Politica

Il caos di Tripoli e il nuovo sos migranti «Venite a salvarci, stiamo morendo in mare»

Haftar verso la Capitale, migliaia pronti a partire. A largo della Libia 8 dispersi

Gian Micalessin

Difficile dire chi stia vincendo. L'Esercito Nazionale Libico del generale Khalifa Haftar, esercito di nome, ma milizia di fatto, martedì era impantanato a venti chilometri da Tripoli, bloccato un po' dalla mancanza di carburante, un po' dalle controffensiva delle milizie del governo di Fayez Al Serraj. Ieri dopo l'arrivo dei rifornimenti partiti da Cirenaica e regioni meridionali del Fezzan è tornato ad avanzare conquistando il sobborgo di Ain Zara a 11 chilometri dal centro.

Ma se capire chi vince è complesso è chiaro, invece, che i primi a perderci, almeno sul fronte internazionale, siamo noi italiani. E non solo perché rischiamo di dover rinunciare al gas e al petrolio dell'Eni, ma anche perché siamo a un passo dal fronteggiare un nuovo incontrollabile esodo di migranti. Martedì l'Alto Commissariato per i Rifugiati dell'Onu ne ha soccorsi 47 «dimenticati» nel centro di raccolta di Ain Zara trasformatosi, poche ore dopo, in una sanguinosa prima linea. Ad abbandonarli nelle celle senza acqua e cibo erano stati i loro guardiani fuggiti all'avvicinarsi delle truppe di Haftar. In tutta Tripoli sono migliaia i disgraziati detenuti nei centri di raccolta controllati dall'Onu e Organizzazione Internazionale per i Migranti o nei depositi di umani gestiti da milizie e trafficanti di uomini.

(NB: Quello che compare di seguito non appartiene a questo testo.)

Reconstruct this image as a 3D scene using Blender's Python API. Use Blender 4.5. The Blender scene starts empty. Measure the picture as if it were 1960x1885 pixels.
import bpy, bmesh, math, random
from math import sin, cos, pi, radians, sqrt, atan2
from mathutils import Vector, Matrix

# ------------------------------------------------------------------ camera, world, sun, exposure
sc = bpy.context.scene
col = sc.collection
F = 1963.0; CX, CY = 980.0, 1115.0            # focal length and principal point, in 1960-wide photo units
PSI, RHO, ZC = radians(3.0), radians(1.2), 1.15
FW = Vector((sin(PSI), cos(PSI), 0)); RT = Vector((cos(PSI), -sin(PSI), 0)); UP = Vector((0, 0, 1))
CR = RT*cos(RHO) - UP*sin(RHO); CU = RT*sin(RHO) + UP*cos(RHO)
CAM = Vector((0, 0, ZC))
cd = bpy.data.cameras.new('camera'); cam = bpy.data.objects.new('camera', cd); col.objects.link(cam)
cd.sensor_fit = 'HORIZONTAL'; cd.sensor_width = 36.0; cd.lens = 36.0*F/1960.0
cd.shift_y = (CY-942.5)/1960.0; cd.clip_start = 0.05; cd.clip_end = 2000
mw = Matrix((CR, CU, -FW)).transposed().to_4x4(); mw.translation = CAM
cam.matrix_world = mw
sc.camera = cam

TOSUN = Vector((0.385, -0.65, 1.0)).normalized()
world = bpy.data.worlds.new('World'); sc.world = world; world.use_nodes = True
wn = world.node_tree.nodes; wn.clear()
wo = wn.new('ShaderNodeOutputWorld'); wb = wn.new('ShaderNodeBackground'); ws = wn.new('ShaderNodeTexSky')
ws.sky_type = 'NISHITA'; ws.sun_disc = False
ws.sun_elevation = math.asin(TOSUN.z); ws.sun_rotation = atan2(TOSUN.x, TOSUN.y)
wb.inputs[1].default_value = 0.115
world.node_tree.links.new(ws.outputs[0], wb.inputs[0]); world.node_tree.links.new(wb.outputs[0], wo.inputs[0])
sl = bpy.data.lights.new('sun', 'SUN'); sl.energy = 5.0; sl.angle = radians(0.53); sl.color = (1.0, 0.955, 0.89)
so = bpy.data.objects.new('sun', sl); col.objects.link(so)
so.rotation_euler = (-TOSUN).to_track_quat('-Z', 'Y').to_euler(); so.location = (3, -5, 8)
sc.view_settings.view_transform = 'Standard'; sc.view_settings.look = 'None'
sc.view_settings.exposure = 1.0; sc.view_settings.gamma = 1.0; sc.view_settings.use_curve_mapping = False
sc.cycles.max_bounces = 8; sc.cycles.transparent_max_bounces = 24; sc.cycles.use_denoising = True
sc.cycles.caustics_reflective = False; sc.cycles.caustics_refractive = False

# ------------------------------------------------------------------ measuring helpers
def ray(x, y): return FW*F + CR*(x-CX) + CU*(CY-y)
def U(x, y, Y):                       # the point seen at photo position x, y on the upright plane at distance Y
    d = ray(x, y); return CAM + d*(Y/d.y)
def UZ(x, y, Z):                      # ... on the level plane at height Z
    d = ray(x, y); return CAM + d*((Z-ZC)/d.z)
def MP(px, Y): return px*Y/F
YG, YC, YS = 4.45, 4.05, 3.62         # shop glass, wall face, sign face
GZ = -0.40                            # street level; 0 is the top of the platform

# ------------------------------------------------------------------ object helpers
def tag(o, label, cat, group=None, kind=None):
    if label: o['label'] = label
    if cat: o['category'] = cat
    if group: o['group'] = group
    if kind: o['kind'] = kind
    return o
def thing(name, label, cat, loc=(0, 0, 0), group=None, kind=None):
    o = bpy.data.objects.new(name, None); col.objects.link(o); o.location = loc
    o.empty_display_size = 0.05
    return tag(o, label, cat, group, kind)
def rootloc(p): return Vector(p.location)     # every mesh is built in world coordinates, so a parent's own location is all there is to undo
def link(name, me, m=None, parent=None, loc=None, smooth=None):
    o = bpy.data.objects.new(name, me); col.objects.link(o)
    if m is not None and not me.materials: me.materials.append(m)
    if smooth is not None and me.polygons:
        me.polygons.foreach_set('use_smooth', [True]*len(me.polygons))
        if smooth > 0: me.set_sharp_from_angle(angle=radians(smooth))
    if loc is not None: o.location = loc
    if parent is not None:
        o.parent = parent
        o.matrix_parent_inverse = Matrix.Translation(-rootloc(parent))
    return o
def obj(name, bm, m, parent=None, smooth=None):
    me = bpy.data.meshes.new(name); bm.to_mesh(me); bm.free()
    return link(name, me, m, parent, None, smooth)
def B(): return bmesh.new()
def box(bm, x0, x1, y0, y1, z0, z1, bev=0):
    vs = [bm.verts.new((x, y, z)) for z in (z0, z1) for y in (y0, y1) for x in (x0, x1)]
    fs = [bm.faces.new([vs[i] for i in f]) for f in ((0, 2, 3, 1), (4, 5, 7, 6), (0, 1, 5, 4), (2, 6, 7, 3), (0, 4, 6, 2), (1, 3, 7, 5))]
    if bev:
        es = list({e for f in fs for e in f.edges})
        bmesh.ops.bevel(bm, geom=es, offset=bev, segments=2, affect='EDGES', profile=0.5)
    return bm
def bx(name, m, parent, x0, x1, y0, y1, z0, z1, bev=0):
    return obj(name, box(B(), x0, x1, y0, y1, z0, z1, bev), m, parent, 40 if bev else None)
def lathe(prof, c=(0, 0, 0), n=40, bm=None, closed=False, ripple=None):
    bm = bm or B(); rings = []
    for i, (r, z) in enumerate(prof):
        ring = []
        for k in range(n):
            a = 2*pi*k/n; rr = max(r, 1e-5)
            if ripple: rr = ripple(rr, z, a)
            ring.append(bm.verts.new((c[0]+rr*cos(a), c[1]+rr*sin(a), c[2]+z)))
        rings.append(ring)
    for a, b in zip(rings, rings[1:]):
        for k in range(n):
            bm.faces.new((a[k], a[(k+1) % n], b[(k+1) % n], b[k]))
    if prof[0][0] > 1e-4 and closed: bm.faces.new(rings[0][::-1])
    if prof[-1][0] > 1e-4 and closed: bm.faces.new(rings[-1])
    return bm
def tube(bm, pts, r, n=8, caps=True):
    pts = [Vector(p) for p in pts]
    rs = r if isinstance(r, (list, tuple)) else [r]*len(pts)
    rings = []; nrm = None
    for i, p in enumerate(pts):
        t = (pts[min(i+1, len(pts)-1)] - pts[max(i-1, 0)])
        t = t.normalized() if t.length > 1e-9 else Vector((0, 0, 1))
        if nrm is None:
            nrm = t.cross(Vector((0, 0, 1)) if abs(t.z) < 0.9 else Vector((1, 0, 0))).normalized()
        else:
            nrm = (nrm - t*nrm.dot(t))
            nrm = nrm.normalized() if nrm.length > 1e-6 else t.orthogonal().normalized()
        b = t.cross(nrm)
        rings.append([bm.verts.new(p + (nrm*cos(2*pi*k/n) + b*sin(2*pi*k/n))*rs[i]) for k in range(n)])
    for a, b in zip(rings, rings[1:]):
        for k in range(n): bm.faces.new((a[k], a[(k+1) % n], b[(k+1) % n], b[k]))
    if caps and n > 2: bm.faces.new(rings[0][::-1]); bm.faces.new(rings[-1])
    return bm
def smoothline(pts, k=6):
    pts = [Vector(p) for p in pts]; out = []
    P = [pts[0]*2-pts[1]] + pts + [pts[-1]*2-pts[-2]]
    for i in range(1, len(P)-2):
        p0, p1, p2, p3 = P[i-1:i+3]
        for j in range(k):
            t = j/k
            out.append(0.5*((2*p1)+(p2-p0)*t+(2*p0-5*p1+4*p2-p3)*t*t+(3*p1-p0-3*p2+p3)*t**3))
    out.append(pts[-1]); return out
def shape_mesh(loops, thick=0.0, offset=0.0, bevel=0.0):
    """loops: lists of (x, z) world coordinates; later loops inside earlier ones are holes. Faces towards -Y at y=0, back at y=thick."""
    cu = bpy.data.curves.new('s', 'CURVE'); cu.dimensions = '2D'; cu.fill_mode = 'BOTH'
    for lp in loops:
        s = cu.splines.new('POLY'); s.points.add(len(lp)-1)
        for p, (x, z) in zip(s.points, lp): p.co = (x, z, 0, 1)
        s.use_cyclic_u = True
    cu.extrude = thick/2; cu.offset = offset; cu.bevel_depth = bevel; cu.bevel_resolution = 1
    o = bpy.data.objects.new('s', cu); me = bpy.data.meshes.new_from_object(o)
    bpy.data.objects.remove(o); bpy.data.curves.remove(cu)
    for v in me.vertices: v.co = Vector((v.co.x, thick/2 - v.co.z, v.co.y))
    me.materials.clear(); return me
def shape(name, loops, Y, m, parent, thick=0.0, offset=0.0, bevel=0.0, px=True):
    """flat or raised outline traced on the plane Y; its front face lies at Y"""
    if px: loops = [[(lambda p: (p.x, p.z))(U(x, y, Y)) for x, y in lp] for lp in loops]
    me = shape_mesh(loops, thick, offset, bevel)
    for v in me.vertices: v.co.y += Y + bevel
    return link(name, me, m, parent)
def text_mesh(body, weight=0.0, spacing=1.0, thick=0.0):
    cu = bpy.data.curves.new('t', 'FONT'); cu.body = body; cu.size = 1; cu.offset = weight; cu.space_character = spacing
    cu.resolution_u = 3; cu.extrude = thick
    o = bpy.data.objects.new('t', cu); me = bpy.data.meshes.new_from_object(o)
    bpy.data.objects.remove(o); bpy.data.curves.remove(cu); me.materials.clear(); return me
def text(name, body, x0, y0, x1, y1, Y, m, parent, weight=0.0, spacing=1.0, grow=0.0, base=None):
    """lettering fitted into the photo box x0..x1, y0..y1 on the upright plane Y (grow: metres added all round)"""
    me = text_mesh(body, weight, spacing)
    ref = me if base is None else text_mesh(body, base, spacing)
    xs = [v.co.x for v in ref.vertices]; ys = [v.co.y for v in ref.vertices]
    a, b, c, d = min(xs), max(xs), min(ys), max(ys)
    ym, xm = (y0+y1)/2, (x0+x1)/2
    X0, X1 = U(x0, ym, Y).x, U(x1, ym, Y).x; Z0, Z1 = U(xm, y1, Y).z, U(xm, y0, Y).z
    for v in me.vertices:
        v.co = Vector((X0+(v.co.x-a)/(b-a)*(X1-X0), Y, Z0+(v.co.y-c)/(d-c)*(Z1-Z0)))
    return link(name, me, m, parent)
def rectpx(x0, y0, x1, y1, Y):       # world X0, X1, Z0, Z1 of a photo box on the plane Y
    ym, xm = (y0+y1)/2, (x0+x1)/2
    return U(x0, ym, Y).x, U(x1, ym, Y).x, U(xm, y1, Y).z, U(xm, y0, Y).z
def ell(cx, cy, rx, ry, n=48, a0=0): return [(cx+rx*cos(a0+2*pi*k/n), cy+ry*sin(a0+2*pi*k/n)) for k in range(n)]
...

È chiaro che con il perdurare degli scontri sarà sempre più difficile non solo garantire rifornimenti di carburante alla guardia Costiera, ma anche reperire comandanti ed equipaggi. Il progressivo degrado della situazione minaccia anche di bloccare il trasferimento di sovvenzioni governative indispensabili per convincere le milizie a rinunciare al lucroso traffico di umani. La Guardia Costiera potrebbe così cessare la sua attività mentre tornerebbero a funzionare a pieno ritmo le rotte del traffico alimentate dalle masse di disperati. In queste ore bisogna però far attenzione alle notizie, amplificate o distorte ad arte, da chi ha interesse a esagerare l'allarme per rimettere in moto la macchina dei soccorsi gestita dalle Ong . Tra queste rientrano le notizie forse tragiche, ma irrilevanti rispetto alla situazione bellica a Tripoli, diffuse da «Sea Watch» e da «Mediterranea Saving Humans», la Ong dell'ex-esponente dei centri sociali Luca Casarin. Da ieri le due organizzazioni accusano la Guardia Costiera di Tripoli di aver abbandonato al proprio destino una barca alla deriva con venti migranti a bordo da cui sarebbero caduti in mare otto disperati. Alarm Phone, il centralino di soccorso utilizzato per diramare le richieste di soccorso alle Ong attive davanti alle coste libiche ha diffuso la registrazione dell'appello lanciato via cellulare da uno dei naufraghi. «Stiamo morendo, moriremo in mare, moriremo in Libia e in Tunisia. Se non arriviamo in Italia moriremo tutti». E subito dopo sono arrivati gli attacchi alla Guardia Costiera di Tripoli colpevole di non muovere i propri mezzi. Ma l'imbarcazione, partita presumibilmente dalla città Zuwara, non è alla deriva davanti alla capitale, bensì di fronte al confine con la Tunisia, 150 chilometri più a ovest. Una zona in cui difficilmente si spingono le motovedette libiche, ma dove potrebbero arrivare molto più facilmente quelle del Centro di Soccorso di Tunisi. Che però, fa sapere Sea Watch, sostiene di non avere mezzi a disposizione e non risponde più alle chiamate. Ma sul fronte della solidarietà l'Ue non è messa meglio. Quasi una settimana fa la Commissione Europea ha lanciato un appello agli Stati membri per garantire un porto sicuro ai migranti imbarcati sulla «Alan Kurdi» dell'Ong Sea Eye.

Ieri la portavoce della Commissione ha fatto sapere di non aver ancora ricevuto alcuna risposta.